Приклони голову к моему плечу, подруга, и я расскажу тебе о величии поэта, о том, что возвысило его, что сделало его творчество бессмертным. Многие, подруга, скрываются в башне из слоновой кости, бегут от жизни и творят вне мира и вдали от людей. Они не могут смотреть на повседневные страдания и нищету. Они убегают потому, что сердца их трусливы, либо потому, что идут на службу к сильным мира сего, демонстрируя убожество своего разума. Те, что становятся на сторону врагов народа и фактически помогают палачам народа, те перестают быть художниками, ибо основное условие искусства — служить рабу против господина. И те, кто дезертирует и предпочитает закрывать глаза на борьбу угнетенных с угнетателями, отвратительны, сколь бы красивыми внешне они ни казались. Будешь ли ты, моя негритянка, считать красивым человека, если узнаешь, что он оскопил себя из боязни познать тайну любви? Его красота неизбежно окажется фальшивой… Таковы эти художники, что бегут из мира, негритянка, и замыкаются в мелком искусстве и мелкой скорби. Их красота — это убогая, лживая красота. Их голоса бессильны, ибо это люди, которые сами оскопили себя. Они не хотят знать, что в мире есть нищета и горе, они хотят лишь одиночества.

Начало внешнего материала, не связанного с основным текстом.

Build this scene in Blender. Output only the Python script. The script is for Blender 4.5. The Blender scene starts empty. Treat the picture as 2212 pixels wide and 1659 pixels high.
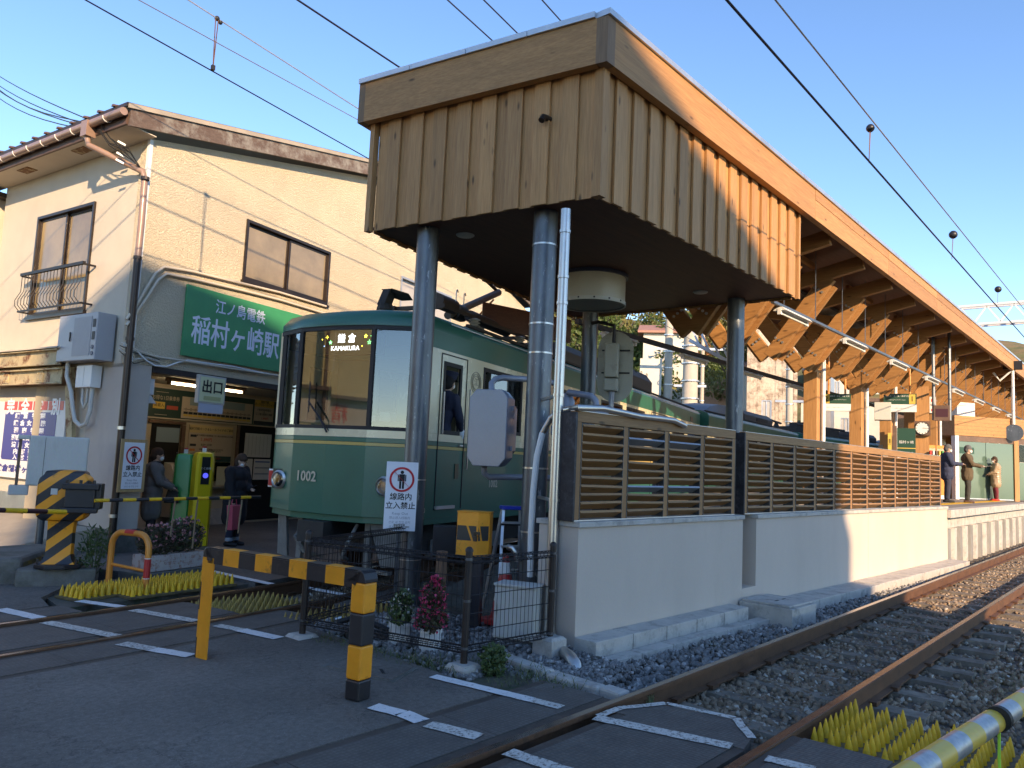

Но есть и другие художники, подруга, они крепки, как самые могучие деревья в лесу. Они видят народ, понимают его драмы и страдания. И они взывают к мщению, возглавляют и поднимают массы. Это подлинные художники, они — «звезда, свет которой ведет народы».

Крупнейшим таким художником в Бразилии был Кастро Алвес, подруга. Я расскажу тебе о стихах, которые он написал в этом, 1865 году, в доме на улице Лима, у Идалины. Восемнадцатилетний юноша становится великим певцом своей родины, распознав драму, которую другие еще не хотели видеть. Он становится поэтом освобождения от рабства, поэтом республики и свободы. Когда он почти столетие назад слагал свои освободительные песни, у него находились такие слова, которые звучат сегодня как слова нашего современника, говорящего о наших сегодняшних проблемах{37}. В этом, 1865 году он начинает писать серию поэм «Рабы». Впрочем, одна из этих поэм относится к 1863 году. Это означает, что проблема возникла перед ним, когда он был еще мальчиком, и сопровождала его всю жизнь. Больше раба его заботит только свобода. Склони свою голову мне на плечо, подруга, распусти свои волосы, я расскажу тебе об этих стихах.

В этих стихах целая эпопея, вся трагедия негров в этих стихах. Поэт рассматривает эту трагедию во всех аспектах, исследует и воспевает ее. И почти всегда его голос призывает к восстанию, это клич мщения, это уверенность в победе. Ни на один миг не вырывается у него слово пессимизма или уныния. Он оптимист и верит в будущее. Его песнь страдания — песнь надежды. Он не хочет лишь жаловаться на участь черных людей, он хочет их освободить. Его песня не жалоба, она — гимн.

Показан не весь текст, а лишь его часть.